O toldo de praia era uma instituição. Era ali que, entre outras coisas, nos resguardávamos do Sol embora, isso, fosse apenas uma ínfima parte do que este pedaço de lona representava para a juventude do meu tempo. Começava logo porque se tinha de reservar o dito de um ano para o outro, ou quando muito, quando começava a época balnear. Senão, íamos lá para o fim da fila, longe do banheiro, do estrado de acesso e onde a areia parecia mais quente. Se fosse esse o caso, ficávamos longe do centro, onde tudo de relevante acontecia.

Um bom toldo queria-se central, cosmopolita, no seio das "gentes" e dos "grupos", pois era ali que se fabricavam as amizades e se organizavam os picnics e festas de terraço ou de garagem, que propiciavam o flirt, permitindo-nos explorar uma outra dimensão da adolescência. A nossa "chegada ao toldo" era como uma lança em África. Até me admiro como é que Camões não discorreu sobre isso!... A conquista daquele rectangulozinho mágico de sombra e frescura, fazia-nos respirar fundo. Era como se disséssemos para nós próprios: pronto já está! Agora fico aqui a reinar durante quinze dias, um mês, ou as férias todas.

Era ali que depositávamos os chinelos, as forminhas, os ringues, as boias, os respiradores, as alcofas (com água, sandes, fruta e tudo o mais que se possa imaginar), o Ambre Solaire, os chapéus, as barbatanas e os porta-moedas. Era neles que, mediante autorização superior, procurávamos umas moeditas para comprar batatas ou favas fritas, ou uma bola de Berlim, e os degustar ao Sol.

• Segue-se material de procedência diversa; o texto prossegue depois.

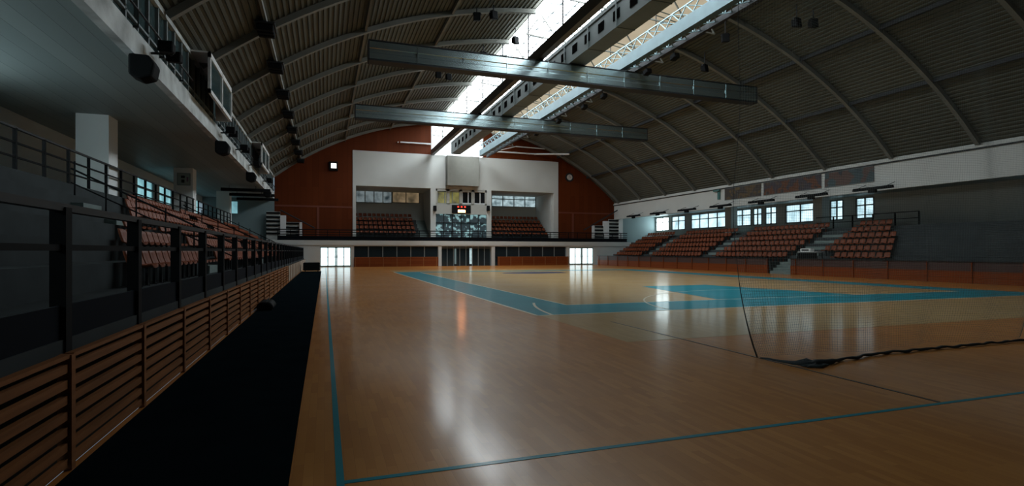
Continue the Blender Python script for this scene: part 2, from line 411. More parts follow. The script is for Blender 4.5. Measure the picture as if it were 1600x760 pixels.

Íamos brincar com a malta. Correr, jogar à bola e fugir do Cabo de Mar, saltar e salpicar-nos uns aos outros, apanhar cadelinhas, ou fazer carreirinhas sem prancha. Depois estendíamos as toalhas umas ao lado das outras. Deitávamo-nos com a cara chapada no solo e a olhar de lado. Apreciávamos minuciosamente aqueles corpos de Vénus brilhantes de sal e cheios de vida que arfavam ao Sol, que nos provocavam erecções, que a areia condescendente procurava acomodar.

No toldo, mães e amigas faziam crochet, comentavam as novidades da Flama, da Crónica Feminina, da Moda & Bordados, ou da filha da vizinha que tinha entrado para a faculdade, "tesourando" apropriadamente. Organizávamo-nos em grupos que se defrontavam no areal em disputadas jogatanas de futebol: Os da Praia Nova contra os do Dragão Vermelho, ou os da Costa contra os de Stº António. Mas a nós, o que nos interessava verdadeiramente, eram as festas, os picnics e os bailaricos.

À noite havia cinema com aqueles bombeiros à porta e os filmes do costume: Os Dez Mandamentos, Quo Vadis e as indispensáveis cowboyadas. Por vezes, às Quintas-Feiras à tarde, íamos à matinée ver o Bugs Bunny ou o Bamby e outras coisas leves, onde fazia de "ama-seca" dos meus irmãos.

Atacado embora pela barraca e, ultimamente, pela palhota, o toldo soube perdurar no tempo e impor-se como instituição intemporal. Muito antes das Sombras de Grey!